> JOB
Locate each line of the material that contains "scene", then return it.

### DATASET EXCERPT ###

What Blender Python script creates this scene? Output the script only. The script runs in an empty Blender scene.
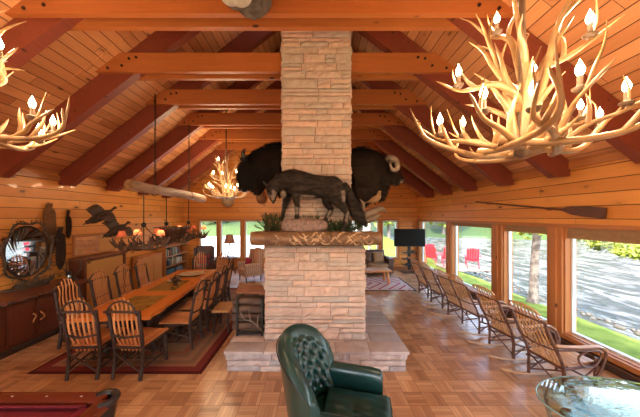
import bpy, bmesh, math, random
from mathutils import Vector, Matrix, noise
from math import sin, cos, pi, radians as R
V = Vector
COL = bpy.context.scene.collection
rng = random.Random(7)
UP = V((0, 0, 1))

# ------------------------------------------------------------------ mesh builder
def smoothpath(pts, n=4):
    P = [V(p) for p in pts]
    if len(P) < 3 or n < 2: return P
    out = []
    for i in range(len(P) - 1):
        p0 = P[i - 1] if i else P[0] * 2 - P[1]
        p1, p2 = P[i], P[i + 1]
        p3 = P[i + 2] if i + 2 < len(P) else P[-1] * 2 - P[-2]
        for k in range(n):
            t = k / n
            out.append(0.5 * ((2 * p1) + (p2 - p0) * t + (2 * p0 - 5 * p1 + 4 * p2 - p3) * t * t + (3 * p1 - p0 - 3 * p2 + p3) * t ** 3))
    out.append(P[-1]); return out

def lerps(vals, n):
    m = len(vals) - 1; o = []
    for i in range(n):
        f = i / (n - 1) * m; k = min(int(f), m - 1); o.append(vals[k] + (vals[k + 1] - vals[k]) * (f - k))
    return o

class MB:
    def __init__(s): s.v = []; s.f = []; s.m = []; s.mi = 0
    def add(s, vs, fs):
        b = len(s.v); s.v += [tuple(x) for x in vs]
        for f in fs: s.f.append(tuple(b + i for i in f)); s.m.append(s.mi)
    def box(s, c, d, rot=None, bev=0):
        hx, hy, hz = d[0] / 2, d[1] / 2, d[2] / 2; c = V(c)
        if bev <= 0:
            vs = [V((x, y, z)) for x in (-hx, hx) for y in (-hy, hy) for z in (-hz, hz)]
            fs = [(0, 1, 3, 2), (4, 6, 7, 5), (0, 4, 5, 1), (2, 3, 7, 6), (0, 2, 6, 4), (1, 5, 7, 3)]
        else:
            b = min(bev, hx * .9, hy * .9, hz * .9)
            bm = bmesh.new(); bmesh.ops.create_cube(bm, size=1)
            for q in bm.verts: q.co = V((q.co.x * d[0], q.co.y * d[1], q.co.z * d[2]))
            bmesh.ops.bevel(bm, geom=bm.edges[:], offset=b, segments=2, affect='EDGES', profile=.6)
            bm.verts.index_update(); vs = [q.co.copy() for q in bm.verts]; fs = [[q.index for q in f.verts] for f in bm.faces]; bm.free()
        if rot is not None: vs = [rot @ q for q in vs]
        s.add([q + c for q in vs], fs); return s
    def bx(s, x0, x1, y0, y1, z0, z1, bev=0):
        return s.box(((x0 + x1) / 2, (y0 + y1) / 2, (z0 + z1) / 2), (abs(x1 - x0), abs(y1 - y0), abs(z1 - z0)), None, bev)
    def bar(s, a, b, w, h, up=UP, bev=0):
        a, b = V(a), V(b); d = b - a; L = d.length; d.normalize()
        sd = d.cross(up)
        if sd.length < 1e-4: sd = d.cross(V((1, 0, 0)))
        sd.normalize(); u = sd.cross(d)
        M = Matrix((sd, d, u)).transposed()
        return s.box((a + b) / 2, (w, L, h), M, bev)
    def tube(s, pts, r, n=8, sm=1, flat=1.0, up=None, cap=True):
        P = smoothpath(pts, sm) if sm > 1 else [V(p) for p in pts]
        rr = lerps(r, len(P)) if isinstance(r, (list, tuple)) else [r] * len(P)
        t0 = (P[1] - P[0]).normalized()
        ref = V(up) if up is not None else (UP if abs(t0.z) < .9 else V((1, 0, 0)))
        sd = t0.cross(ref).normalized(); vs = []
        for i, p in enumerate(P):
            t = (P[min(i + 1, len(P) - 1)] - P[max(i - 1, 0)])
            if t.length < 1e-7: t = t0
            t = t.normalized(); sd = (sd - t * sd.dot(t))
            if sd.length < 1e-5: sd = t.orthogonal()
            sd.normalize(); u = sd.cross(t)
            for k in range(n):
                a = 2 * pi * k / n
                vs.append(p + sd * (cos(a) * rr[i]) + u * (sin(a) * rr[i] * flat))
        fs = [(i * n + k, i * n + (k + 1) % n, (i + 1) * n + (k + 1) % n, (i + 1) * n + k) for i in range(len(P) - 1) for k in range(n)]
        if cap: fs += [tuple(range(n - 1, -1, -1)), tuple((len(P) - 1) * n + k for k in range(n))]
        s.add(vs, fs); return s
    def lathe(s, prof, c=(0, 0, 0), n=20, sy=1.0):
        c = V(c); vs = [c + V((r * cos(2 * pi * k / n), sy * r * sin(2 * pi * k / n), z)) for r, z in prof for k in range(n)]
        fs = [(i * n + k, i * n + (k + 1) % n, (i + 1) * n + (k + 1) % n, (i + 1) * n + k) for i in range(len(prof) - 1) for k in range(n)]
        fs += [tuple(range(n - 1, -1, -1)), tuple((len(prof) - 1) * n + k for k in range(n))]
        s.add(vs, fs); return s
    def ell(s, c, r, rot=None, n=14, m=9):
        c = V(c); vs = []; 
        for j in range(1, m):
            a = pi * j / m
            for k in range(n):
                b = 2 * pi * k / n; q = V((r[0] * sin(a) * cos(b), r[1] * sin(a) * sin(b), r[2] * cos(a)))
                vs.append((rot @ q if rot else q) + c)
        t = V((0, 0, r[2])); t = rot @ t if rot else t
        vs += [c + t, c - t]; T = len(vs) - 2
        fs = [(j * n + k, (j + 1) * n + k, (j + 1) * n + (k + 1) % n, j * n + (k + 1) % n) for j in range(m - 2) for k in range(n)]
        fs += [(T, k, (k + 1) % n) for k in range(n)] + [(T + 1, (m - 2) * n + (k + 1) % n, (m - 2) * n + k) for k in range(n)]
        s.add(vs, fs); return s
    def prism(s, pts, d, rot=None):
        """closed outline pts (3D) extruded by vector d"""
        P = [V(p) for p in pts]; n = len(P); d = V(d)
        s.add(P + [p + d for p in P], [tuple(range(n - 1, -1, -1)), tuple(range(n, 2 * n))] + [(k, (k + 1) % n, n + (k + 1) % n, n + k) for k in range(n)]); return s
    def grid(s, fn, nu, nv, closeu=False):
        vs = [fn(i / (nu if closeu else nu - 1), j / (nv - 1)) for i in range(nu) for j in range(nv)]
        fs = []
        for i in range(nu if closeu else nu - 1):
            for j in range(nv - 1):
                a = i * nv + j; b = ((i + 1) % nu) * nv + j; fs.append((a, b, b + 1, a + 1))
        s.add(vs, fs); return s
    def xf(s, M):
        s.v = [tuple(M @ V(p)) for p in s.v]; return s
    def mesh(s, name, mats, smooth=None):
        me = bpy.data.meshes.new(name); me.from_pydata(s.v, [], s.f)
        mats = mats if isinstance(mats, (list, tuple)) else [mats]
        for m in mats: me.materials.append(m)
        if len(mats) > 1: me.polygons.foreach_set('material_index', s.m)
        bm = bmesh.new(); bm.from_mesh(me); bmesh.ops.recalc_face_normals(bm, faces=bm.faces[:]); bm.to_mesh(me); bm.free()
        if smooth is not None:
            me.polygons.foreach_set('use_smooth', [True] * len(me.polygons))
            if smooth > 0: me.set_sharp_from_angle(angle=R(smooth))
        return me
    def build(s, name, mats, parent=None, smooth=None, loc=None):
        o = bpy.data.objects.new(name, s.mesh(name, mats, smooth)); COL.objects.link(o)
        if parent is not None: o.parent = parent
        if loc is not None: o.location = loc
        return o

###

> FULL OUTPUT
What Blender Python script creates this scene? Output the script only. The script runs in an empty Blender scene.
COL = bpy.context.scene.collection